> _STATED GOAL_:
Extract, without alteration, each line from the start of the listing to the line bearing "def rgb(r,g,b): return".

__________________________________________________

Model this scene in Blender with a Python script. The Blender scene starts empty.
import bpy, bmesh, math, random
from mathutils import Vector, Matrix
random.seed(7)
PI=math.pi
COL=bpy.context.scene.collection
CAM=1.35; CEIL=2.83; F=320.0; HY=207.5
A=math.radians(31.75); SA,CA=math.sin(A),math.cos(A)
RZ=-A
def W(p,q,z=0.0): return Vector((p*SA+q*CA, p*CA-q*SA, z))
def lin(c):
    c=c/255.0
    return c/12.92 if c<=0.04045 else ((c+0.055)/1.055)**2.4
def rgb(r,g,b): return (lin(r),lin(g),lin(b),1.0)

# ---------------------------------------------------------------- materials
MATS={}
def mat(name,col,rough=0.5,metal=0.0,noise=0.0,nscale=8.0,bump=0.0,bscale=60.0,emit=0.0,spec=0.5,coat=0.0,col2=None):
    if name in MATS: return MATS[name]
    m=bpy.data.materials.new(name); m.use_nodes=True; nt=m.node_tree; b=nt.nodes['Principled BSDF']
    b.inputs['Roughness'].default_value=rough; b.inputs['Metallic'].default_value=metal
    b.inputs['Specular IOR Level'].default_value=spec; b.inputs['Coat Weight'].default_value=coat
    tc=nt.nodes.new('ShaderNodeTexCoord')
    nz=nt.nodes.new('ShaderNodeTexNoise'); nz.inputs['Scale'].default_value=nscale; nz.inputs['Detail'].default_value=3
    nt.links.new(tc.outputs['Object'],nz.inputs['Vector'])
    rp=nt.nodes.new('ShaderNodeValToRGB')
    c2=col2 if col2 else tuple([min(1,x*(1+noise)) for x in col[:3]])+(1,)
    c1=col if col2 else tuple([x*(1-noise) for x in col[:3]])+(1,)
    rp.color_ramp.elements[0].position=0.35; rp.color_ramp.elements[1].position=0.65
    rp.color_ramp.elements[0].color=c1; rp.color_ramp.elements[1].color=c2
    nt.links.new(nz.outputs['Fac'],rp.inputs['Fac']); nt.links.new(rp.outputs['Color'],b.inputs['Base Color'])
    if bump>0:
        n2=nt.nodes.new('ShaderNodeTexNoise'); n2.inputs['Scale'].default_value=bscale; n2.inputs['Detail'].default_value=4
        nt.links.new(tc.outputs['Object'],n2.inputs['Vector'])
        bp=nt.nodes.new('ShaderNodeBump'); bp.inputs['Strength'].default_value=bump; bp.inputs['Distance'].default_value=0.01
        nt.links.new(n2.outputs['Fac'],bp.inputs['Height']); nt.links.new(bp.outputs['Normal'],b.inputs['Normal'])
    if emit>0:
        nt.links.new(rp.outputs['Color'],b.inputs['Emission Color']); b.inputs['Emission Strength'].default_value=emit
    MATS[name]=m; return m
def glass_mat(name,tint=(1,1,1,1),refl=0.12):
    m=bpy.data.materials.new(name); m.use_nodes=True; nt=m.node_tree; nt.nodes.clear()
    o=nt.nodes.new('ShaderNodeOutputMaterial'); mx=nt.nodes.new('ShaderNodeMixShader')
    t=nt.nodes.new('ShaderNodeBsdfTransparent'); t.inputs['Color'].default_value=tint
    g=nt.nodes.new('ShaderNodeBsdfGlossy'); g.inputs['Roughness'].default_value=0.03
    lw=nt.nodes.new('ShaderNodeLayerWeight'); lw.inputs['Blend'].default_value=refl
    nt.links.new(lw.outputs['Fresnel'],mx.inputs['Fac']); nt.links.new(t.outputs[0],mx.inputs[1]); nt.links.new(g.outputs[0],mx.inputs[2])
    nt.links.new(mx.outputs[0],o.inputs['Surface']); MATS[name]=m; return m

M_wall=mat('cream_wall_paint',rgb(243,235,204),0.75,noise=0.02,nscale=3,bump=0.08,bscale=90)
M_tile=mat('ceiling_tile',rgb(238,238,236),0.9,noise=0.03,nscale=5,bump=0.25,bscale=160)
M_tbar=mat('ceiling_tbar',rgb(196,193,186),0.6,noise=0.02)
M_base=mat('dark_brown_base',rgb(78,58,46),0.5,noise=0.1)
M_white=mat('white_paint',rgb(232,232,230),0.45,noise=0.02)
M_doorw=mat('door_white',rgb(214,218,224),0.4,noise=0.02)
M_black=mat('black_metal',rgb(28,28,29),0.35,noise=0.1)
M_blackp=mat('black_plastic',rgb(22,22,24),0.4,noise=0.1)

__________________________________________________

> _RESPONSE FOR THIS EXERCISE_:
Model this scene in Blender with a Python script. The Blender scene starts empty.
import bpy, bmesh, math, random
from mathutils import Vector, Matrix
random.seed(7)
PI=math.pi
COL=bpy.context.scene.collection
CAM=1.35; CEIL=2.83; F=320.0; HY=207.5
A=math.radians(31.75); SA,CA=math.sin(A),math.cos(A)
RZ=-A
def W(p,q,z=0.0): return Vector((p*SA+q*CA, p*CA-q*SA, z))
def lin(c):
    c=c/255.0
    return c/12.92 if c<=0.04045 else ((c+0.055)/1.055)**2.4
def rgb(r,g,b): return (lin(r),lin(g),lin(b),1.0)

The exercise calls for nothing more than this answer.